● **Data excerpt**:
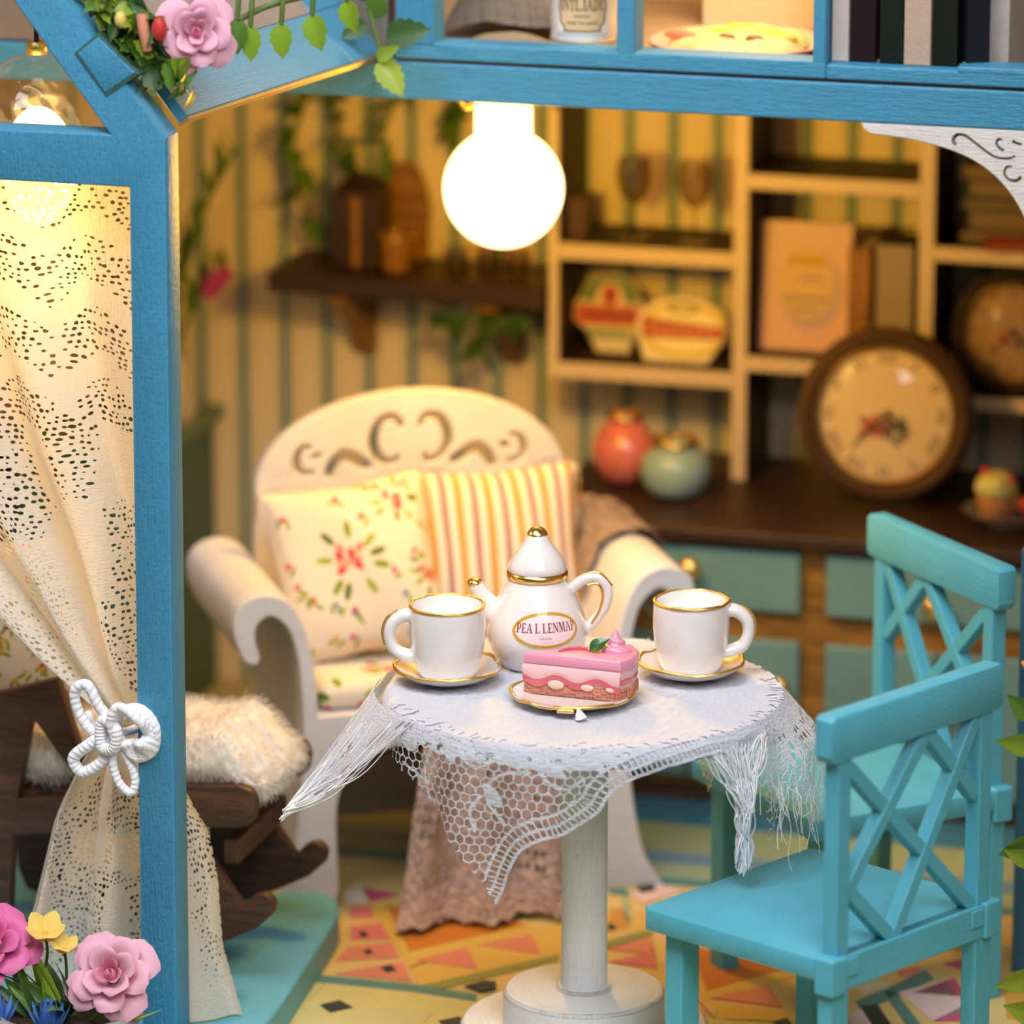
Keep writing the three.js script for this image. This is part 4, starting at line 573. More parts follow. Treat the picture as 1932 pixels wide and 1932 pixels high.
{
  const t = thing('bay_lamp', 'bay lamp with a clear rippled glass dome over a bright bulb behind the cross bar', 'lamp', [-1.112, 1.715, -0.02]);
  const pr = smooth([[0.004, 0.225], [0.05, 0.212], [0.10, 0.175], [0.138, 0.115], [0.152, 0.05], [0.154, -0.02]], 8), g = lathe(pr, 80);
  { const p = g.attributes.position; for (let i = 0; i < p.count; i++) { const x = p.getX(i), y = p.getY(i), z = p.getZ(i), a = Math.atan2(z, x), k = 1 + 0.035 * (vnoise(a * 14 + 90, y * 90, 3) - 0.5); p.setXYZ(i, x * k, y, z * k); } g.computeVertexNormals(); }
  part('dome', g, M({ color: lin(0.95, 0.92, 0.86), transmission: 1, roughness: 0.08, thickness: 0, ior: 1.5 }), t);
  part('bulb', new THREE.SphereGeometry(0.062, 32, 24).scale(1.15, 1.9, 1.15), M({ color: lin(1, 0.95, 0.8), emissive: lin(1, 0.82, 0.48), emissiveIntensity: 4 }), t);
  part('cap', lathe([[0, 0.220], [0.02, 0.221], [0.02, 0.245], [0, 0.245]], 24), m.goldSoft, t); part('hanging_wire', tube([[0, 0.24, 0], [0, 0.5, 0], [0.0, 0.7, 0]], 0.005, 10, 6), m.walnutDark, t);
  solo('wooden_bead', new THREE.SphereGeometry(0.032, 24, 16).translate(-1.092, 1.748, 0.33), M({ color: lin(0.07, 0.016, 0.012), roughness: 0.4, clearcoat: 0.5 }), 'dark red-brown bead on the cross bar of the bay at the left edge', 'bead');
}
// ---------- flowers ----------
const petalM = (r, g, b) => M({ color: lin(r, g, b), roughness: 0.6, transmission: 0.15, sheen: 0.3, sheenColor: lin(1, 0.9, 0.95) });
function petalGeo(r0, r1, h, spread, curl, seed) {
  return surf((u, v) => { const s = u * 2 - 1, prof = Math.pow(sin(PI * (0.12 + 0.80 * v)), 0.6), a = s * spread * prof, R = lerp(r0, r1, Math.pow(v, 0.8)) + curl * Math.pow(v, 4) + 0.08 * r1 * (vnoise(s * 3 + 20, v * 3, seed) - 0.5), y = h * v * (1 - 0.14 * s * s) - curl * 0.6 * Math.pow(v, 6); return [R * sin(a), y, R * cos(a)]; }, 12, 10);
}
function rose(name, label, pos, dir, r, mats, seed, rings = [[2, 0.10, 0.86, 2.0], [3, 0.26, 0.92, 1.4], [4, 0.52, 0.92, 1.05], [5, 0.82, 0.80, 0.84], [4, 1.06, 0.62, 0.86]]) {
  const t = thing(name, label, 'flower', pos), R = rng(seed);
  rings.forEach(([n, k, h, sp], q) => { for (let i = 0; i < n; i++) { const p = part('petal', petalGeo(r * k * 0.35, r * k * 0.85, r * h * 1.05, sp * (0.95 + 0.2 * R()), r * 0.20 * (q / 2), seed * 9 + q * 5 + i), mats[Math.min(q, mats.length - 1)], t); p.rotation.y = (i + 0.5 * q + 0.25 * R()) / n * 2 * PI; p.rotation.order = 'YXZ'; p.rotation.x = 0.05 * q + 0.08 * R(); } });
  part('bud', lathe([[0, r * 0.02], [r * 0.16, r * 0.08], [r * 0.20, r * 0.40], [r * 0.10, r * 0.56], [0, r * 0.60]], 20), mats[0], t); part('sepal_cup', lathe([[0, -r * 0.3], [r * 0.14, -r * 0.25], [r * 0.2, -r * 0.08], [0, -r * 0.04]], 16), m.leafDark, t); part('flower_stem', tube([[0, -r * 0.28, 0], [0.005, -r * 0.6, 0.0], [0, -r * 1.0, 0.005]], r * 0.07, 10, 6), m.stem, t);
  return aim(t, dir, R() * 3);
}
const pinkIn = petalM(0.75, 0.27, 0.40), pinkOut = petalM(0.80, 0.42, 0.55), magIn = petalM(0.72, 0.10, 0.28), magOut = petalM(0.72, 0.14, 0.38), yel = petalM(0.85, 0.62, 0.14);
rose('pink_rose', 'pink paper rose in the flower pot at the lower left, in front of the post', [-0.800, 0.262, 0.50], [0.10, 0.55, 0.85], 0.069, [pinkIn, pinkIn, pinkOut], 3);
rose('magenta_rose', 'magenta flower cut off by the left edge above the flower pot', [-1.052, 0.290, 0.49], [0.25, 0.7, 0.6], 0.074, [magIn, magIn, magOut], 8);
function yellowFlower(pos, s, label) { const t = thing('yellow_flower', label, 'flower', pos); for (let i = 0; i < 5; i++) { const p = part('petal', leafGeo(0.044 * s, 0.036 * s, { bend: -0.3, fold: 0.25, sharp: 0.6 }), yel, t); p.rotation.order = 'YXZ'; p.rotation.set(0.7, i * 1.257, 0); } part('flower_centre', new THREE.SphereGeometry(0.008 * s, 12, 8), M({ color: lin(0.7, 0.35, 0.03) }), t); part('flower_stem', tube([[0, 0, 0], [0.005, -0.04, 0], [0, -0.09, 0.005]], 0.003, 8, 6), m.stem, t); return t; }
yellowFlower([-0.948, 0.322, 0.47], 1.15, 'larger yellow flower between the magenta and pink roses').rotation.set(0.5, 0.4, -0.2); yellowFlower([-0.905, 0.300, 0.48], 0.8, 'smaller yellow flower just left of the pink rose').rotation.set(0.7, 1.2, -0.4);
{
  const t = thing('flower_pot', 'grey flower pot with long green leaves at the lower left corner', 'flower pot', [-0.90, 0, 0.50]), R = rng(17);
  part('pot', lathe([[0, 0.02], [0.10, 0.02], [0.135, 0.17], [0.150, 0.175], [0.150, 0.195], [0.130, 0.195], [0.125, 0.17], [0, 0.165]], 40), M({ color: lin(0.30, 0.29, 0.28), roughness: 0.7, bumpMap: mottle, bumpScale: 0.002 }), t); part('soil', lathe([[0, 0.175], [0.06, 0.178], [0.126, 0.172]], 24), M({ color: lin(0.03, 0.02, 0.015) }), t);
  for (let i = 0; i < 34; i++) { const a = R() * 6.28, r = R() * 0.10; if (cos(a) * r > 0.012 && R() > 0.1) continue; const lf = part('leaf', leafGeo(0.09 + R() * 0.05, 0.016 + R() * 0.016, { bend: 0.5 + R() * 0.4, fold: 0.3 }), [m.leaf, m.leafDark, m.leafLight, m.leafDark][(R() * 4) | 0], t); lf.position.set(r * cos(a), 0.172, r * sin(a)); aim(lf, [cos(a) * 0.7, 0.8, sin(a) * 0.7], R() * 6); }
  { const lf = part('leaf', leafGeo(0.085, 0.024, { bend: 0.2 }), m.leafLight, t); lf.position.set(0.13, 0.19, 0.02); aim(lf, [0.9, 0.22, 0.1], 1.4); }
}
for (let k = 0; k < 2; k++) {
  const t = thing('blue_aster', k ? 'blue spiky-petalled flower at the bottom edge, right of its twin' : 'blue spiky-petalled flower in the bottom left corner', 'flower', [-1.005 + k * 0.105, 0.165, 0.585]);
  for (let i = 0; i < 16; i++) { const p = part('petal', leafGeo(0.072, 0.014, { bend: 0.25, fold: 0.5, sharp: 0.7 }), petalM(0.06, 0.20, 0.62), t); p.rotation.order = 'YXZ'; p.rotation.set(0.35 + 0.4 * (i % 2), i * 0.3927, 0); }
  part('flower_stem', tube([[0, 0, 0], [0, -0.05, 0], [0.004, -0.08, 0]], 0.004, 8, 6), m.stem, t);
}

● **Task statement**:
Your task is to repeat the material above exactly, without its pictures.

● **Finished task**:
Keep writing the three.js script for this image. This is part 4, starting at line 573. More parts follow. Treat the picture as 1932 pixels wide and 1932 pixels high.
{
  const t = thing('bay_lamp', 'bay lamp with a clear rippled glass dome over a bright bulb behind the cross bar', 'lamp', [-1.112, 1.715, -0.02]);
  const pr = smooth([[0.004, 0.225], [0.05, 0.212], [0.10, 0.175], [0.138, 0.115], [0.152, 0.05], [0.154, -0.02]], 8), g = lathe(pr, 80);
  { const p = g.attributes.position; for (let i = 0; i < p.count; i++) { const x = p.getX(i), y = p.getY(i), z = p.getZ(i), a = Math.atan2(z, x), k = 1 + 0.035 * (vnoise(a * 14 + 90, y * 90, 3) - 0.5); p.setXYZ(i, x * k, y, z * k); } g.computeVertexNormals(); }
  part('dome', g, M({ color: lin(0.95, 0.92, 0.86), transmission: 1, roughness: 0.08, thickness: 0, ior: 1.5 }), t);
  part('bulb', new THREE.SphereGeometry(0.062, 32, 24).scale(1.15, 1.9, 1.15), M({ color: lin(1, 0.95, 0.8), emissive: lin(1, 0.82, 0.48), emissiveIntensity: 4 }), t);
  part('cap', lathe([[0, 0.220], [0.02, 0.221], [0.02, 0.245], [0, 0.245]], 24), m.goldSoft, t); part('hanging_wire', tube([[0, 0.24, 0], [0, 0.5, 0], [0.0, 0.7, 0]], 0.005, 10, 6), m.walnutDark, t);
  solo('wooden_bead', new THREE.SphereGeometry(0.032, 24, 16).translate(-1.092, 1.748, 0.33), M({ color: lin(0.07, 0.016, 0.012), roughness: 0.4, clearcoat: 0.5 }), 'dark red-brown bead on the cross bar of the bay at the left edge', 'bead');
}
// ---------- flowers ----------
const petalM = (r, g, b) => M({ color: lin(r, g, b), roughness: 0.6, transmission: 0.15, sheen: 0.3, sheenColor: lin(1, 0.9, 0.95) });
function petalGeo(r0, r1, h, spread, curl, seed) {
  return surf((u, v) => { const s = u * 2 - 1, prof = Math.pow(sin(PI * (0.12 + 0.80 * v)), 0.6), a = s * spread * prof, R = lerp(r0, r1, Math.pow(v, 0.8)) + curl * Math.pow(v, 4) + 0.08 * r1 * (vnoise(s * 3 + 20, v * 3, seed) - 0.5), y = h * v * (1 - 0.14 * s * s) - curl * 0.6 * Math.pow(v, 6); return [R * sin(a), y, R * cos(a)]; }, 12, 10);
}
function rose(name, label, pos, dir, r, mats, seed, rings = [[2, 0.10, 0.86, 2.0], [3, 0.26, 0.92, 1.4], [4, 0.52, 0.92, 1.05], [5, 0.82, 0.80, 0.84], [4, 1.06, 0.62, 0.86]]) {
  const t = thing(name, label, 'flower', pos), R = rng(seed);
  rings.forEach(([n, k, h, sp], q) => { for (let i = 0; i < n; i++) { const p = part('petal', petalGeo(r * k * 0.35, r * k * 0.85, r * h * 1.05, sp * (0.95 + 0.2 * R()), r * 0.20 * (q / 2), seed * 9 + q * 5 + i), mats[Math.min(q, mats.length - 1)], t); p.rotation.y = (i + 0.5 * q + 0.25 * R()) / n * 2 * PI; p.rotation.order = 'YXZ'; p.rotation.x = 0.05 * q + 0.08 * R(); } });
  part('bud', lathe([[0, r * 0.02], [r * 0.16, r * 0.08], [r * 0.20, r * 0.40], [r * 0.10, r * 0.56], [0, r * 0.60]], 20), mats[0], t); part('sepal_cup', lathe([[0, -r * 0.3], [r * 0.14, -r * 0.25], [r * 0.2, -r * 0.08], [0, -r * 0.04]], 16), m.leafDark, t); part('flower_stem', tube([[0, -r * 0.28, 0], [0.005, -r * 0.6, 0.0], [0, -r * 1.0, 0.005]], r * 0.07, 10, 6), m.stem, t);
  return aim(t, dir, R() * 3);
}
const pinkIn = petalM(0.75, 0.27, 0.40), pinkOut = petalM(0.80, 0.42, 0.55), magIn = petalM(0.72, 0.10, 0.28), magOut = petalM(0.72, 0.14, 0.38), yel = petalM(0.85, 0.62, 0.14);
rose('pink_rose', 'pink paper rose in the flower pot at the lower left, in front of the post', [-0.800, 0.262, 0.50], [0.10, 0.55, 0.85], 0.069, [pinkIn, pinkIn, pinkOut], 3);
rose('magenta_rose', 'magenta flower cut off by the left edge above the flower pot', [-1.052, 0.290, 0.49], [0.25, 0.7, 0.6], 0.074, [magIn, magIn, magOut], 8);
function yellowFlower(pos, s, label) { const t = thing('yellow_flower', label, 'flower', pos); for (let i = 0; i < 5; i++) { const p = part('petal', leafGeo(0.044 * s, 0.036 * s, { bend: -0.3, fold: 0.25, sharp: 0.6 }), yel, t); p.rotation.order = 'YXZ'; p.rotation.set(0.7, i * 1.257, 0); } part('flower_centre', new THREE.SphereGeometry(0.008 * s, 12, 8), M({ color: lin(0.7, 0.35, 0.03) }), t); part('flower_stem', tube([[0, 0, 0], [0.005, -0.04, 0], [0, -0.09, 0.005]], 0.003, 8, 6), m.stem, t); return t; }
yellowFlower([-0.948, 0.322, 0.47], 1.15, 'larger yellow flower between the magenta and pink roses').rotation.set(0.5, 0.4, -0.2); yellowFlower([-0.905, 0.300, 0.48], 0.8, 'smaller yellow flower just left of the pink rose').rotation.set(0.7, 1.2, -0.4);
{
  const t = thing('flower_pot', 'grey flower pot with long green leaves at the lower left corner', 'flower pot', [-0.90, 0, 0.50]), R = rng(17);
  part('pot', lathe([[0, 0.02], [0.10, 0.02], [0.135, 0.17], [0.150, 0.175], [0.150, 0.195], [0.130, 0.195], [0.125, 0.17], [0, 0.165]], 40), M({ color: lin(0.30, 0.29, 0.28), roughness: 0.7, bumpMap: mottle, bumpScale: 0.002 }), t); part('soil', lathe([[0, 0.175], [0.06, 0.178], [0.126, 0.172]], 24), M({ color: lin(0.03, 0.02, 0.015) }), t);
  for (let i = 0; i < 34; i++) { const a = R() * 6.28, r = R() * 0.10; if (cos(a) * r > 0.012 && R() > 0.1) continue; const lf = part('leaf', leafGeo(0.09 + R() * 0.05, 0.016 + R() * 0.016, { bend: 0.5 + R() * 0.4, fold: 0.3 }), [m.leaf, m.leafDark, m.leafLight, m.leafDark][(R() * 4) | 0], t); lf.position.set(r * cos(a), 0.172, r * sin(a)); aim(lf, [cos(a) * 0.7, 0.8, sin(a) * 0.7], R() * 6); }
  { const lf = part('leaf', leafGeo(0.085, 0.024, { bend: 0.2 }), m.leafLight, t); lf.position.set(0.13, 0.19, 0.02); aim(lf, [0.9, 0.22, 0.1], 1.4); }
}
for (let k = 0; k < 2; k++) {
  const t = thing('blue_aster', k ? 'blue spiky-petalled flower at the bottom edge, right of its twin' : 'blue spiky-petalled flower in the bottom left corner', 'flower', [-1.005 + k * 0.105, 0.165, 0.585]);
  for (let i = 0; i < 16; i++) { const p = part('petal', leafGeo(0.072, 0.014, { bend: 0.25, fold: 0.5, sharp: 0.7 }), petalM(0.06, 0.20, 0.62), t); p.rotation.order = 'YXZ'; p.rotation.set(0.35 + 0.4 * (i % 2), i * 0.3927, 0); }
  part('flower_stem', tube([[0, 0, 0], [0, -0.05, 0], [0.004, -0.08, 0]], 0.004, 8, 6), m.stem, t);
}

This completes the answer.